2003年11月18日 (社)日本経済団体連合会 |
日本経団連では、「2010年度に産業部門およびエネルギー転換部門からの二酸化炭素排出量を1990年度レベル以下に抑制するよう努力する」との目標を掲げ、自主的取り組みを進めてきた。省エネルギーや温暖化対策技術の開発・導入等の対策は着実に成果をあげてきており、今後とも、透明性・信頼性の向上につとめつつ目標達成に向けて着実に努力する所存である。
一方、「環境税」については、本年9月16日の「平成16年度税制改正に関する提言」を含め、問題点を指摘してきたところであるが、今般提案された温暖化対策税の構想には、依然として以下のような問題点があり、改めて導入に反対する。
また、最近、「森林環境・水源税」の創設が一部で論じられているが、これは本来一般財源で賄うべき森林の保全を、工業用水や化石燃料への上流課税によって財源を確保しようとするものである。工業用水等の利水者は、既に取水量に応じて応分の負担をしており、また森林整備対策費等の基金にも協力してきており、同税の創設にも反対である。
今般の温暖化対策税構想は、化石燃料への上流課税となっており、とりやすいところからとる産業界への新規増税にほかならない。わが国経済は、構造改革の進展によりようやく明るさが見え始めた段階にあり、こうした時期に新規増税の提案をすること自体、企業マインドを冷やし、今後期待される本格的な景気回復に水を差し、産業活動の足枷となる。必要なのは新規増税による強制的手段ではなく、技術開発によるブレークスルーであり、これを通じた「環境と経済の両立」である。
新規増税提案は、製造業の国際競争力を損ない、国内産業の空洞化をもたらし、雇用に深刻な影響を及ぼす。温暖化対策税は、事実上の空洞化促進税である。欧州においても、国際競争力への配慮が政策の中で明言されている。
一方で、世界最高水準のエネルギー効率を実現してきたわが国から、エネルギー効率が低く、規制の緩やかな国に生産が移転されることになれば、結果的に地球全体では温暖化ガスの排出量増大につながり、地球温暖化をかえって進行させる。
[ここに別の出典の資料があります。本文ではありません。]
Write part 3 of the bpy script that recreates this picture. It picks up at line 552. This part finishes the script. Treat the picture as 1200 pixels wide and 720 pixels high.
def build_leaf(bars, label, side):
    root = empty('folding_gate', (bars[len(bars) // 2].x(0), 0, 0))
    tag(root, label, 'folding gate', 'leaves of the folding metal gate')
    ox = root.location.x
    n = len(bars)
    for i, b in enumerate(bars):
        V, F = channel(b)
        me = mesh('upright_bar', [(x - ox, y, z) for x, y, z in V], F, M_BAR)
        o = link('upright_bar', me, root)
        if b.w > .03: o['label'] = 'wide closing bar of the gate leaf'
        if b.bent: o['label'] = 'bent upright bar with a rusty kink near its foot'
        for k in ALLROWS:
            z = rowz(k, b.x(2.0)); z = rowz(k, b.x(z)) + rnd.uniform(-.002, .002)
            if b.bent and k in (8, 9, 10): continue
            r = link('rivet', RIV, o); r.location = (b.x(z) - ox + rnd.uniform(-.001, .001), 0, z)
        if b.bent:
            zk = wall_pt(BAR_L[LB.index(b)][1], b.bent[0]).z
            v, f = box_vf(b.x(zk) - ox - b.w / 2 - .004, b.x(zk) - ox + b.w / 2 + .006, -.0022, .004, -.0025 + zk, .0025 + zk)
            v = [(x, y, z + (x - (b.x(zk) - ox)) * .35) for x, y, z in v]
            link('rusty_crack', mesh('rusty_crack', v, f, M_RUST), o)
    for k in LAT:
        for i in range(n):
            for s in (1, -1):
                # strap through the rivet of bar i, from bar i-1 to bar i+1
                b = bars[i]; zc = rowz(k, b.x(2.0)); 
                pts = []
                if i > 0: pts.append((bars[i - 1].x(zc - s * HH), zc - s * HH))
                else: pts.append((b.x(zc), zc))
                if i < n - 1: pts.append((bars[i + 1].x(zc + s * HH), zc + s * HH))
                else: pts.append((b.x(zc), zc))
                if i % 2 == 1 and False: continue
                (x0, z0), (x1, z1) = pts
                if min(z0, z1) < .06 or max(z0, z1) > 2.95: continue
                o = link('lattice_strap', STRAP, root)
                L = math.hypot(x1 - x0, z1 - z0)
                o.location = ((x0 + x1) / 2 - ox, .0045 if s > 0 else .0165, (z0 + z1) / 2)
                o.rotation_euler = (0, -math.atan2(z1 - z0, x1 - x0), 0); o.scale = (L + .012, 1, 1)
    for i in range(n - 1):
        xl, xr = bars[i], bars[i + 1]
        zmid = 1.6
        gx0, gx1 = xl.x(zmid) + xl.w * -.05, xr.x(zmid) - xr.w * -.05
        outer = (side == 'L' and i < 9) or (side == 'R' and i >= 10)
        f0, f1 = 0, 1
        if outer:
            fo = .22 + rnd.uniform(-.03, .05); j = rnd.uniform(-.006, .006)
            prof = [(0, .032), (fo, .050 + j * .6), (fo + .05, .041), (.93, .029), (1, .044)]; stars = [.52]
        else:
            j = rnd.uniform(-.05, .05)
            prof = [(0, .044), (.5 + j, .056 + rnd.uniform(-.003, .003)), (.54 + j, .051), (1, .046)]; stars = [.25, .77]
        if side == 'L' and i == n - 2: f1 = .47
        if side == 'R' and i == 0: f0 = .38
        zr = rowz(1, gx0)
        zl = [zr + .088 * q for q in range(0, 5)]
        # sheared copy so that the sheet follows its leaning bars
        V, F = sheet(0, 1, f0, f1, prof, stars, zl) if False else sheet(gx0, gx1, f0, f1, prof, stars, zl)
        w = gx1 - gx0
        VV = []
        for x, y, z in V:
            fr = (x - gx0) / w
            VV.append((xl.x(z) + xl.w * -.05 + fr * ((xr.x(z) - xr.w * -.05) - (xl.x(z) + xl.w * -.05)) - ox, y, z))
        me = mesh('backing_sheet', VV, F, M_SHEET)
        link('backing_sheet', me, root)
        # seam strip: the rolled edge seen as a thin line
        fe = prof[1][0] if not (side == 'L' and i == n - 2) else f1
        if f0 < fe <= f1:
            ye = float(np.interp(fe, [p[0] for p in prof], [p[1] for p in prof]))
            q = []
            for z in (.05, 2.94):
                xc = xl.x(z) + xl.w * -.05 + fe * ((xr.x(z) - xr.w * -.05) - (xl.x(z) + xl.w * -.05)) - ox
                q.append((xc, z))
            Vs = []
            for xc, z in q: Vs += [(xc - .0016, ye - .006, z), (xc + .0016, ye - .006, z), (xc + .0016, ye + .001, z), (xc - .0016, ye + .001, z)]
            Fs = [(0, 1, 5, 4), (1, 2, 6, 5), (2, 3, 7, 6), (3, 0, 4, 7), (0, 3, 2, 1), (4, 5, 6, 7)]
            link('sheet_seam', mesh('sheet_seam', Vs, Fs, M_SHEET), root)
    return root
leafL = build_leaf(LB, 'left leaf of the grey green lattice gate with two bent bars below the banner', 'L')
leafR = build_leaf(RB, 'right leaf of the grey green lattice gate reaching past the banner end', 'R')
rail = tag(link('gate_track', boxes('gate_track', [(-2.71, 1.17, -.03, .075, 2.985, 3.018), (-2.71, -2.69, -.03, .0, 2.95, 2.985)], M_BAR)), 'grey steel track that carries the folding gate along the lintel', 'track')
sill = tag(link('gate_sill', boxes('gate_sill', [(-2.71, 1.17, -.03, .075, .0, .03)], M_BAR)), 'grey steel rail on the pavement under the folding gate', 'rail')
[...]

化石燃料には、今年10月から導入された石油・石炭税をはじめ既に様々なエネルギー税が課されており、新たな温暖化対策税の導入は製造業への多重課税となり、一層の過重な負担をもたらすことになる。また、今般の温暖化対策税は、その使途が不明確である。そもそも、毎年1兆円規模で財源が投入されている既存の温暖化対策の政策評価も効果の検証もなされていない段階で、新規増税による歳出の追加は許されない。石油危機前後のエネルギー価格の変動とガソリン、電力の需要推移などを見ても、エネルギー需要の価格弾力性は低く、温暖化対策税にCO2排出抑制効果を求めることはできない。
産業、エネルギー転換部門については、産業界の自主的取り組みにより、着実に温暖化ガスの排出削減効果を上げている。他方、民生部門(オフィスビルや店舗、家庭)は、排出削減目標との乖離が大きい。自動車や電気機器等の省エネ化は進んでいるが、効果のあがっていない家庭や雑居ビル、店舗の省エネ推進やサマータイム導入の検討、道路・交通流対策等において、所管官庁の明確化と積極的な取り組み、その効果の評価、新たな対策の検討等が必要である。
地球温暖化対策推進大綱には、温暖化ガスの排出抑制に向けた部門ごとの具体的な対策が掲げられている。環境税の議論を開始する以前に、これらの対策の着実な実施が不可欠である。
特に、国としてライフスタイルの変革に向け、国民への情報提供、普及啓発の強化等、具体的行動に結びつく訴えかけを行うべきである。
京都議定書は、日本やEU等、排出量削減の遵守義務を負う参加国のみにペナルティを課す一方、温暖化ガスの削減義務を負わない国にはペナルティを課さず、また発効しても世界の温暖化ガスの全排出量の約3割をカバーするに止まるという致命的な欠陥がある。
今後、途上国の温暖化ガス排出量が先進国の排出量を上回ると予測される中、ポスト京都議定書においては、米国や途上国を含め、全ての国が参加できる新たな枠組を構築するとともに、京都議定書の反省をふまえて、地球規模で実効性のある政策を提案すべきである。